The INS said its decision to act against the alleged Nazi war criminals followed the return from Israel of Paul Vincent, the INS chief trial attorney who interviewed 32 potential witnesses and obtained signed affidavits from all of them. In addition, all 32 indicated willingness to come to the United States to testify in person, the INS said.

Rep. Elizabeth Holtzman (D.NY) described the INS action as “a very important development,” and “particularly gratifying” since it is “apparently the direct consequence of my insistence that the INS seek witnesses and documentation in these cases from sources in the State of Israel.”

She added, “Although the actions do not make up for nearly 30 years of immigration service delay and neglect, they do offer the hope that the United States will no longer be a haven for persons accused of some of the most atrocious crimes in human history.”

SIX EX-NAZIS IDENTIFIED

Although the INS refused to identify the seven, six of them have been named by other sources as:

Andrija Artukovic, 76, of Surfside. California, former Minister of Justice and Internal Affairs in the Nazi puppet regime of Ante Pavelic in Croatia, who was charged by the post-war Yugoslav government with the murder of thousands of Jews, Serbs and gypsies; Boleslaus Maikovskis, 72, of Mineola, N.Y., who was sentenced to death in absentia by a Riga court on murder charges.

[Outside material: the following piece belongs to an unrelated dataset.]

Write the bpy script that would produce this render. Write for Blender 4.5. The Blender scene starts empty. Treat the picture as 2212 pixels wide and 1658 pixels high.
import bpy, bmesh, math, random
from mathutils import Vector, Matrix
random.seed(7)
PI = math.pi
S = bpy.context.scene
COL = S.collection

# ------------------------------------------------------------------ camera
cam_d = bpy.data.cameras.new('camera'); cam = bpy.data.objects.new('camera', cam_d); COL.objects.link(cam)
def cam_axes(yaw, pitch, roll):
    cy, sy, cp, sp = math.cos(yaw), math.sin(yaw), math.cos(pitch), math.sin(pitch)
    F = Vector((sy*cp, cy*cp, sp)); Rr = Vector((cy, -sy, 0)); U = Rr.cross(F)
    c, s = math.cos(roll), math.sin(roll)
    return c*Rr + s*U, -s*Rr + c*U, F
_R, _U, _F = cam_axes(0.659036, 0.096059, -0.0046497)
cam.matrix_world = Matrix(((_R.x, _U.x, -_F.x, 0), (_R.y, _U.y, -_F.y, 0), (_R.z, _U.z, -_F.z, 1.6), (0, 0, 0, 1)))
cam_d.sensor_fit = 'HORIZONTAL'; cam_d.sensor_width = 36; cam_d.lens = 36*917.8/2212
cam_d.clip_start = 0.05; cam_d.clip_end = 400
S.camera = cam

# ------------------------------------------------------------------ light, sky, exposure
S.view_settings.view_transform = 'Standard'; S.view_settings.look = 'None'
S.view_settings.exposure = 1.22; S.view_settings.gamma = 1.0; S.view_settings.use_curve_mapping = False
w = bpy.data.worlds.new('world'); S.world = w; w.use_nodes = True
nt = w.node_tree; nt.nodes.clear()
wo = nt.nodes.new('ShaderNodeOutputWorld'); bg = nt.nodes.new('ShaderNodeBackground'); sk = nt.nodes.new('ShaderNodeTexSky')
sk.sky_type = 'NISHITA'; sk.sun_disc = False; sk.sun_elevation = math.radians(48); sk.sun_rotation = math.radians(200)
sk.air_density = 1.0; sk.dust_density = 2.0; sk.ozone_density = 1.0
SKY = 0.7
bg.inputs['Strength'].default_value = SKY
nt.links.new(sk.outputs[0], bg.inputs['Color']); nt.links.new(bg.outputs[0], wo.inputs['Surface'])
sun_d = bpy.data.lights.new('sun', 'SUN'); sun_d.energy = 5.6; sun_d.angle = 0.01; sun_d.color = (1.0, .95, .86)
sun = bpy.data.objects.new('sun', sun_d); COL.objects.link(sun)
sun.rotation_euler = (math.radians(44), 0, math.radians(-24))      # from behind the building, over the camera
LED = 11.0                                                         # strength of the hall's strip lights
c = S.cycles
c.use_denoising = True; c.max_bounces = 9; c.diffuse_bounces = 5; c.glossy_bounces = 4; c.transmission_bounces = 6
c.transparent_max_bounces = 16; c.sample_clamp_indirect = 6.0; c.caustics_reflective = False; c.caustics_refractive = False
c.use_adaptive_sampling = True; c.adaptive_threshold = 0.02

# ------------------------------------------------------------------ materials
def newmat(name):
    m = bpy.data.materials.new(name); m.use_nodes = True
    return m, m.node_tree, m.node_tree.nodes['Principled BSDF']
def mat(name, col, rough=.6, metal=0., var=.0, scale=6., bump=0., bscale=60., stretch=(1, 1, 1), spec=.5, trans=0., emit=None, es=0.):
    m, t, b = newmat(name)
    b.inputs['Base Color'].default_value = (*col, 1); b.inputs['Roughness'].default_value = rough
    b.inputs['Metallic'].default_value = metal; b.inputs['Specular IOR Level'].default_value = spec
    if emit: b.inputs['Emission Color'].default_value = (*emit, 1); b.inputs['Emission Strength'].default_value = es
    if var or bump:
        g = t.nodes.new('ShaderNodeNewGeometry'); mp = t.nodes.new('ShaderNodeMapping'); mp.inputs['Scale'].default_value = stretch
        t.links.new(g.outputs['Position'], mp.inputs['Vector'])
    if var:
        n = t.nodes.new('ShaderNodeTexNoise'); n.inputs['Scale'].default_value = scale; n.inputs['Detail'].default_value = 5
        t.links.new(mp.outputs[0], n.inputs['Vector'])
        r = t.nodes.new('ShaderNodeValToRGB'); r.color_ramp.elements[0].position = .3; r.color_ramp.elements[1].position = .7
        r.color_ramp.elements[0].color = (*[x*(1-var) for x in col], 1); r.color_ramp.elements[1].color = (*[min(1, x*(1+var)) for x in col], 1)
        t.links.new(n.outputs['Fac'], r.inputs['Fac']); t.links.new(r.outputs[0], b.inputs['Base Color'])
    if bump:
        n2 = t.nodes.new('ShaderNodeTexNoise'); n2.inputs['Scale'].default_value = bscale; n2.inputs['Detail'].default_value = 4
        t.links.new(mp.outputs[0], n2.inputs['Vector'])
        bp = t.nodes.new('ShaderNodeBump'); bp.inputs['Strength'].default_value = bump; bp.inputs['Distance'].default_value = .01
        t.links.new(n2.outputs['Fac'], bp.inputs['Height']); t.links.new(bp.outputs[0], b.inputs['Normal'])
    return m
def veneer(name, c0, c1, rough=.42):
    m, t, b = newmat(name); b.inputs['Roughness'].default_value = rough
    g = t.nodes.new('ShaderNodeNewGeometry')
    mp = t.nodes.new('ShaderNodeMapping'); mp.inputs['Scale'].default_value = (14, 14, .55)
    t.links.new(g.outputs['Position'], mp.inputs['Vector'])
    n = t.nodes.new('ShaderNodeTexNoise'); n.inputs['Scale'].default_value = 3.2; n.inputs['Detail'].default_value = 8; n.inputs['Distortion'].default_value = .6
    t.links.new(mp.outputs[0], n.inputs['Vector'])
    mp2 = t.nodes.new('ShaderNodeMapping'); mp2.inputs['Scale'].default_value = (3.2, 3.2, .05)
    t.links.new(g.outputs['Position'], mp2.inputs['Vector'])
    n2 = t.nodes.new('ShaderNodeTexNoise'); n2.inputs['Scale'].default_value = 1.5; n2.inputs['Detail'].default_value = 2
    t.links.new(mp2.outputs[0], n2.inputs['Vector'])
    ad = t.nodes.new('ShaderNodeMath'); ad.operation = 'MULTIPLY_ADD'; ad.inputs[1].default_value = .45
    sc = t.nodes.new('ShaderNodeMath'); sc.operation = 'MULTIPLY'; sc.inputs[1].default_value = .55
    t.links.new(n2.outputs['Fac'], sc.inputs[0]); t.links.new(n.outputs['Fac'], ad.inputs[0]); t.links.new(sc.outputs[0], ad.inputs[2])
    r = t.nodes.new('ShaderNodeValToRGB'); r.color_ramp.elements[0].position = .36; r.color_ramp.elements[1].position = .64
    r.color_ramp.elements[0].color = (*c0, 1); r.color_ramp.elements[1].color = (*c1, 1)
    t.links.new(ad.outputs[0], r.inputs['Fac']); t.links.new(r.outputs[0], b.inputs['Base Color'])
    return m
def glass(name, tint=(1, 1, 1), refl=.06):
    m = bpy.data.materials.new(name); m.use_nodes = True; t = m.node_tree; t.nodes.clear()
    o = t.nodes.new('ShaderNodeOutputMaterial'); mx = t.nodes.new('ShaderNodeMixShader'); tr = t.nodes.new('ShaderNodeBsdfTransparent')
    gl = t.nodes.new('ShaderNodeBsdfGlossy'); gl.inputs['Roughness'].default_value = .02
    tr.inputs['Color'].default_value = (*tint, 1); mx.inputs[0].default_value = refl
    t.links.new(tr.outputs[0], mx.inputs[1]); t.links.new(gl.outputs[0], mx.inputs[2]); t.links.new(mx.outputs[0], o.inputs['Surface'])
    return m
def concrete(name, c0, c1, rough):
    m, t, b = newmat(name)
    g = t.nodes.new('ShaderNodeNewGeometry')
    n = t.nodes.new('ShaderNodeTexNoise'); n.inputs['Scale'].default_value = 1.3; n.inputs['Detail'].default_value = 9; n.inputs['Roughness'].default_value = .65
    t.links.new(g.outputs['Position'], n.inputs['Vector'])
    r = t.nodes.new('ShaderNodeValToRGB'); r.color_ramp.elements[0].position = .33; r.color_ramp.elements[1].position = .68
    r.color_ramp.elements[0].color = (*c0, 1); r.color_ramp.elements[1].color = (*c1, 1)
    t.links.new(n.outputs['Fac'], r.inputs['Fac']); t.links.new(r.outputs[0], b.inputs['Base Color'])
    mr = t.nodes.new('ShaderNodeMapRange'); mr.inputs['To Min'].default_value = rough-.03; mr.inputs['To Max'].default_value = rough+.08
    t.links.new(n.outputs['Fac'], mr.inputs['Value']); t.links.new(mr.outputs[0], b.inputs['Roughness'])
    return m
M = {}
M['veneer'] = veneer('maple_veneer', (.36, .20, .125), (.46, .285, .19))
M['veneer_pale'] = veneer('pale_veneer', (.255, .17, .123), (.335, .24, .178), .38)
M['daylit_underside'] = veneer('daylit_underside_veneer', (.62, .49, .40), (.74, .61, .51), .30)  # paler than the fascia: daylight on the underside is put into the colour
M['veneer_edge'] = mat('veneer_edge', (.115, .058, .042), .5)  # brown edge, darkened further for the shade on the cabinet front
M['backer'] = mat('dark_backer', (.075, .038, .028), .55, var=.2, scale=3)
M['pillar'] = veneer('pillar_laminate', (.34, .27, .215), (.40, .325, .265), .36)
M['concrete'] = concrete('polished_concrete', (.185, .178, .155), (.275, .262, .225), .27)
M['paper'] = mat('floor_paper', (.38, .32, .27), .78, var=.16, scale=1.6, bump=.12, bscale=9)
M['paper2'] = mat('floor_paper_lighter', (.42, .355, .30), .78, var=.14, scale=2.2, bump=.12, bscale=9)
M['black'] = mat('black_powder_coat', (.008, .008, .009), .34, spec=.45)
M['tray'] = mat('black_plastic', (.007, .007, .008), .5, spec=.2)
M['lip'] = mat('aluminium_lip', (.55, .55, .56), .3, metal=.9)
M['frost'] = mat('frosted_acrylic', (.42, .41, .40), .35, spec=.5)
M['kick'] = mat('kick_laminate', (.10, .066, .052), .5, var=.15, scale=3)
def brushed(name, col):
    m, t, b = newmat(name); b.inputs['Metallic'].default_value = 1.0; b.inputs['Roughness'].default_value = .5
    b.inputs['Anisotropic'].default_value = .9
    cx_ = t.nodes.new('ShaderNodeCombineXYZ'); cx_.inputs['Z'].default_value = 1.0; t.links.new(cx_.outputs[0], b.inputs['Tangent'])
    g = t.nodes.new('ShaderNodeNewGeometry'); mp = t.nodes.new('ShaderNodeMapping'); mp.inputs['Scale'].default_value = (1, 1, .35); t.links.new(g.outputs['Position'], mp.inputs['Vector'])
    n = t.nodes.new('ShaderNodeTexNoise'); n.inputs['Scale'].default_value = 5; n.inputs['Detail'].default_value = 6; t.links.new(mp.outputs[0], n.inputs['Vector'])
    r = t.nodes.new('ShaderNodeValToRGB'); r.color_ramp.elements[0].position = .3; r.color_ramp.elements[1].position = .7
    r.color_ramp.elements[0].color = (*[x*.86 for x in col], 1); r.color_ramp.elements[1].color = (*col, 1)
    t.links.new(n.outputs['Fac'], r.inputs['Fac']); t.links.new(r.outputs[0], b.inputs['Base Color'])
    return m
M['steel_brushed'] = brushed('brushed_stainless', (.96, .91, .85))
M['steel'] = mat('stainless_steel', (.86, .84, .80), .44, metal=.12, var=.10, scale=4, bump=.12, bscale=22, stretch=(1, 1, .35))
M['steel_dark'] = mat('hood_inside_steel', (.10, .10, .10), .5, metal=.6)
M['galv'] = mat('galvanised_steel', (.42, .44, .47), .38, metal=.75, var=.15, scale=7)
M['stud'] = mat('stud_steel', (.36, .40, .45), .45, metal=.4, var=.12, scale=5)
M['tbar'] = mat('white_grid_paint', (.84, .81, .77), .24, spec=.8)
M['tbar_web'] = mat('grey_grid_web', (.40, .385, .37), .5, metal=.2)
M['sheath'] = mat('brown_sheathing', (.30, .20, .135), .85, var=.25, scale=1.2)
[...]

Also, Karl Linnas, 57, of Greenlawn, N.Y., who was sentenced to death in absentia in the Soviet Union for murders committed while he was administrator of the Nazi concentration camp at Tartu. Estonia; Edgars Laipenieks, 63, of San Diego, who is accused of killings in the central prison of Riga in 1941; Edmunds Gustaf Macs (also Match, Macz), 72, of Seattle, who has been charged with complicity in wartime murders in Lumbazu, Latvia; and Sergei Kovalchuk (also Kowalczuk), 50, of Philadelphia, accused of complicity in the killing of Jews in Lubomil, the Ukraine.